After Smith worked his eighth-inning magic, Ricky Horton pitched the next two scoreless innings - then Frank DiPino (2-0) became the pitcher of record after working a scoreless eleventh-inning.

That set the stage for the the game winning rally off Phillies reliever Marvin Freeman (0-1).  With the bases loaded (Vince Coleman on third) and one out, Terry Pendleton dropped one safely into right field to finally win it for St Louis - who somehow managed to finish last in the NL East this season, despite this thrilling walk-off win.

1994 - At Busch Stadium II:  Ray Lankford's lead-off home run in the bottom of the ninth snapped a 1-1 tie, to give the Cardinals a walk-off win over the San Francisco Giants.

Both starting pitchers - John Burkett (7 IP) for the Giants and Vincente Palacios (8 IP) for the Cardinals - allowed just one run apiece.  San Francisco scored their run in the very first-inning, on a Matt Williams RBI double.  St Louis tied the game in the second-inning when Ray Lankford singled Todd Zeile in from second base.

Rene Arocha (3-3) pitched a perfect ninth-inning in relief of Palacios.  Michael Jackson (3-2) made it through the eighth-inning unscathed, but the ninth was a different story:  One batter, one game-winning home run.  Just beat it.  This somehow reminds me of a joke that I heard in the early '80's:  What do Michael Jackson and the San Francisco Giants have in common?  They both wear gloves on their left hands for no apparent reason.  Bada bing.

2011 - At Busch Stadium III:  It was the Albert Pujols Show on this nationally televised game between the Cardinals and Cubs.  The game ended with Cubs pitcher Jeff Samardzija (3-2) mysteriously serving up a nice fat pitch to Pujols with two-out and nobody on base in the 12th-inning, which was hit deep to left field for the game winning walk-off home run.  Final score:  St Louis 5 - Chicago 4

Before that dramatic ending, Pujols was still in the thick of anything the Cardinals did, offensively.  In the fourth-inning, with Ryan Theriot on base, Albert launched his first home run of the game off Cubs starter Randy Wells, staking the Cardinals to a 2-0 lead.

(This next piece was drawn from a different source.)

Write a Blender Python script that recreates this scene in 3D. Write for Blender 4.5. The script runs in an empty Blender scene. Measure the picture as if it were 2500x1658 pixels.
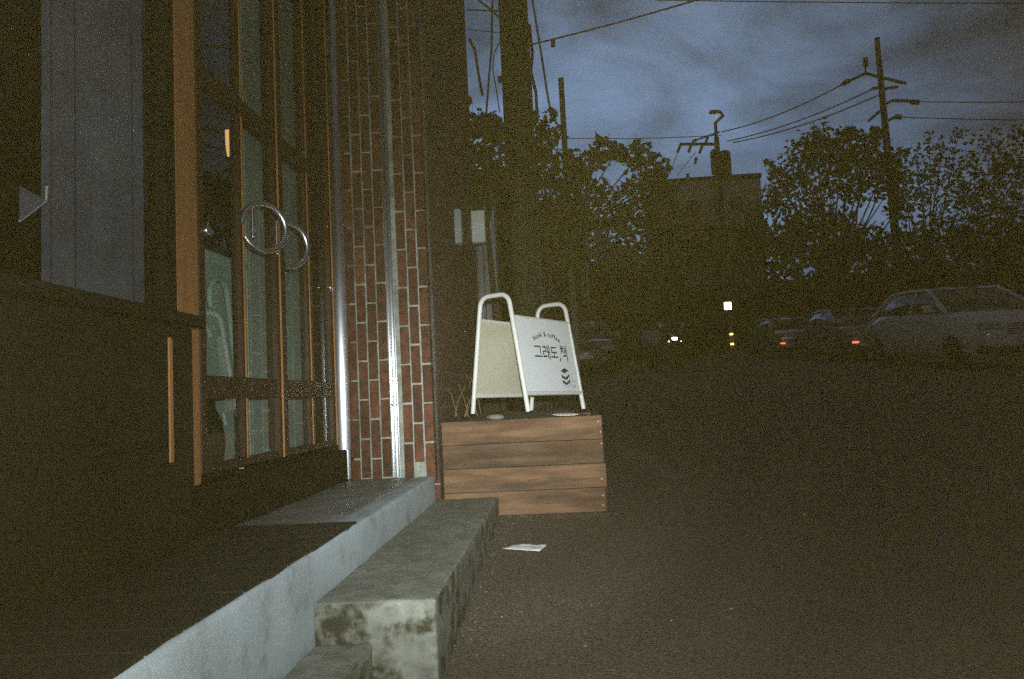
import bpy, bmesh, math, random
from mathutils import Vector, Matrix, noise
R = math.radians
S = bpy.context.scene
COL = S.collection

# ------------------------------------------------------------------ camera
ZC = 0.834                      # lens height above the road under it
W_, H_, F_ = 2500.0, 1658.0, 1800.0
yaw, pitch, roll = R(3.5514), R(4.5035), R(-2.8624)
cy, sy = math.cos(yaw), math.sin(yaw)
r0 = Vector((cy, sy, 0)); f0 = Vector((-sy, cy, 0)); u0 = Vector((0, 0, 1))
fw = f0*math.cos(pitch) + u0*math.sin(pitch)
u1 = u0*math.cos(pitch) - f0*math.sin(pitch)
rt = r0*math.cos(roll) + u1*math.sin(roll)
up = u1*math.cos(roll) - r0*math.sin(roll)
cam = bpy.data.cameras.new('camera')
cam.sensor_width = 36; cam.lens = F_/W_*36; cam.clip_start = 0.02; cam.clip_end = 2000
co = bpy.data.objects.new('camera', cam); COL.objects.link(co)
m = Matrix((rt, up, -fw)).transposed().to_4x4(); m.translation = (0, 0, ZC)
co.matrix_world = m
S.camera = co

def at(x, y, Y):
    """point of the place seen at photo pixel (x, y), at distance Y up the street"""
    d = fw + rt*((x-W_/2)/F_) - up*((y-H_/2)/F_)
    return d*(Y/d.y) + Vector((0, 0, ZC))
def atX(x, y, X):
    d = fw + rt*((x-W_/2)/F_) - up*((y-H_/2)/F_)
    return d*(X/d.x) + Vector((0, 0, ZC))

# ------------------------------------------------------------------ world, sun, flash, exposure
world = bpy.data.worlds.new('World'); S.world = world; world.use_nodes = True
nt = world.node_tree; N = nt.nodes; L = nt.links
for n in list(N): N.remove(n)
out = N.new('ShaderNodeOutputWorld'); bg = N.new('ShaderNodeBackground')
SUN_EL, SUN_ROT = R(1.5), R(-8)
sky = N.new('ShaderNodeTexSky'); sky.sky_type = 'NISHITA'; sky.sun_disc = False
sky.sun_elevation = SUN_EL; sky.sun_rotation = SUN_ROT + math.pi; sky.air_density = 1.0; sky.dust_density = 0.6; sky.ozone_density = 4.0
tc = N.new('ShaderNodeTexCoord'); mp = N.new('ShaderNodeMapping'); mp.inputs['Scale'].default_value = (1.0, 1.0, 2.6)
mp.inputs['Rotation'].default_value = (0, 0, R(25))
nz = N.new('ShaderNodeTexNoise'); nz.inputs['Scale'].default_value = 2.8; nz.inputs['Detail'].default_value = 7; nz.inputs['Roughness'].default_value = 0.58; nz.inputs['Distortion'].default_value = 0.5
cr = N.new('ShaderNodeMapRange'); cr.inputs['From Min'].default_value = .30; cr.inputs['From Max'].default_value = .70
cr.inputs['To Min'].default_value = .26; cr.inputs['To Max'].default_value = 1.42
L.new(tc.outputs['Generated'], mp.inputs['Vector']); L.new(mp.outputs['Vector'], nz.inputs['Vector']); L.new(nz.outputs['Fac'], cr.inputs['Value'])
# afterglow low over the street fading into brown grey town cloud, the same all round
GLOW = (at(1500, 400, 10) - Vector((0, 0, ZC))).normalized()
dp_ = N.new('ShaderNodeVectorMath'); dp_.operation = 'DOT_PRODUCT'; dp_.inputs[1].default_value = GLOW; L.new(tc.outputs['Generated'], dp_.inputs[0])
gr = N.new('ShaderNodeMapRange'); gr.interpolation_type = 'SMOOTHSTEP'; gr.inputs['From Min'].default_value = math.cos(R(31)); gr.inputs['From Max'].default_value = math.cos(R(2)); L.new(dp_.outputs['Value'], gr.inputs['Value'])
ad_ = N.new('ShaderNodeMath'); ad_.operation = 'MULTIPLY_ADD'; L.new(nz.outputs['Fac'], ad_.inputs[0]); ad_.inputs[1].default_value = .5; L.new(gr.outputs[0], ad_.inputs[2])
sb = N.new('ShaderNodeMath'); sb.operation = 'SUBTRACT'; sb.use_clamp = True; L.new(ad_.outputs[0], sb.inputs[0]); sb.inputs[1].default_value = .25
cloud = N.new('ShaderNodeMix'); cloud.data_type = 'RGBA'; L.new(sb.outputs[0], cloud.inputs['Factor'])
cloud.inputs[6].default_value = (.92, .80, .86, 1); cloud.inputs[7].default_value = (2.9, 4.7, 8.1, 1)
nish = N.new('ShaderNodeMix'); nish.data_type = 'RGBA'; nish.inputs['Factor'].default_value = .94
L.new(sky.outputs['Color'], nish.inputs[6]); L.new(cloud.outputs[2], nish.inputs[7])
mul = N.new('ShaderNodeVectorMath'); mul.operation = 'SCALE'; L.new(nish.outputs[2], mul.inputs[0]); L.new(cr.outputs[0], mul.inputs['Scale'])
L.new(mul.outputs[0], bg.inputs['Color']); bg.inputs['Strength'].default_value = 0.05
L.new(bg.outputs['Background'], out.inputs['Surface'])

sun = bpy.data.lights.new('sun', 'SUN'); sun.energy = 0.02; sun.angle = R(25); sun.color = (0.8, 0.88, 1.0)
so = bpy.data.objects.new('sun', sun); COL.objects.link(so)
sd = Vector((math.sin(-SUN_ROT), math.cos(SUN_ROT), 0.12)).normalized()
so.rotation_euler = sd.to_track_quat('Z', 'Y').to_euler()

# the flash that lit the photograph: a small lamp beside the lens
fl = bpy.data.lights.new('camera_flash', 'SPOT'); fl.energy = 740; fl.color = (.94, 1.0, .965)
fl.spot_size = R(176); fl.spot_blend = 0.02; fl.shadow_soft_size = 0.02
fl.use_nodes = True; fn = fl.node_tree.nodes; fk = fl.node_tree.links
em = fn['Emission']; ft = fn.new('ShaderNodeTexCoord'); fs = fn.new('ShaderNodeSeparateXYZ')
fa = fn.new('ShaderNodeMath'); fa.operation = 'ABSOLUTE'; fc = fn.new('ShaderNodeValToRGB'); fc.color_ramp.interpolation = 'EASE'
# beam profile over the cosine of the angle from the axis: bright core, weak skirt, side lobe added to light the near air evenly
stops = [(0.0, .80), (math.cos(R(56)), .80), (math.cos(R(48)), .070), (math.cos(R(28)), .100), (math.cos(R(20)), .19), (math.cos(R(13)), .45), (1.0, 1.0)]
while len(fc.color_ramp.elements) < len(stops): fc.color_ramp.elements.new(.5)
for e_, (p_, v_) in zip(fc.color_ramp.elements, stops): e_.position = p_; e_.color = (v_, v_, v_, 1)
fk.new(ft.outputs['Normal'], fs.inputs[0]); fk.new(fs.outputs['Z'], fa.inputs[0]); fk.new(fa.outputs[0], fc.inputs['Fac']); fk.new(fc.outputs['Color'], em.inputs['Strength'])
fo = bpy.data.objects.new('camera_flash', fl); COL.objects.link(fo)
fo.location = (0.03, 0.0, ZC+0.07)
fd = at(1200, 1010, 4.0) - Vector(fo.location)
fo.rotation_euler = (-fd).to_track_quat('Z', 'Y').to_euler()

vs = S.view_settings; vs.view_transform = 'Standard'; vs.look = 'None'; vs.gamma = 1; vs.use_curve_mapping = False
vs.exposure = 0.0
S.cycles.use_denoising = False; S.cycles.caustics_reflective = False; S.cycles.caustics_refractive = False; S.cycles.use_adaptive_sampling = True; S.cycles.adaptive_threshold = 0.17; S.cycles.adaptive_min_samples = 24; S.cycles.sample_clamp_indirect = 3; S.cycles.sample_clamp_direct = 12; S.cycles.max_bounces = 5; S.cycles.transparent_max_bounces = 16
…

Kyle Lohse started the game for the Redbirds, and pitched well until the Cubs mauled him for four runs in the sixth-inning.  Carlos Pena's two-run home run started the scoring; Campana and Fukudome each added an RBI for the Cubs, who now led 4-2.  Lohse didn't make it through the inning.  With two out, Motte replaced him, escaping further damage.  Lohse had been pounded for eleven hits, but only four runs.  The next five Cardinal relievers - Motte, Miller, Batista, Salas, and Sanchez - would allow just one more hit over the final 6.1 innings of this marathon.

Chicago's two-run lead was short-lived.  With two out and Theriot on first, it was Pujols again coming through with a big hit - this time, an RBI double.  With that blow, Wells was removed from the game.  Strangely enough, like Lohse, Wells also pitched precisely 5.2 innings, but only allowed three hits.  The result was still the same, however - 4 runs for the opposition.  That fourth run scored when the new pitcher - Sean Marshall -  was greeted by Lance Berkman's RBI single to tie the game, 4-4.

The last Cardinal pitcher used in this game - Eduardo Sanchez (2-1) - worked two perfect innings, striking out two batters.

The Cubs would use four more pitchers as the game progressed until the fateful twelfth-inning.  Samardzija retired the first two batters in the frame, giving him a golden opportunity to pitch around Pujols.  He chose to go after him - he paid the price.  And the Cardinals got a win they had to have to reach the postseason.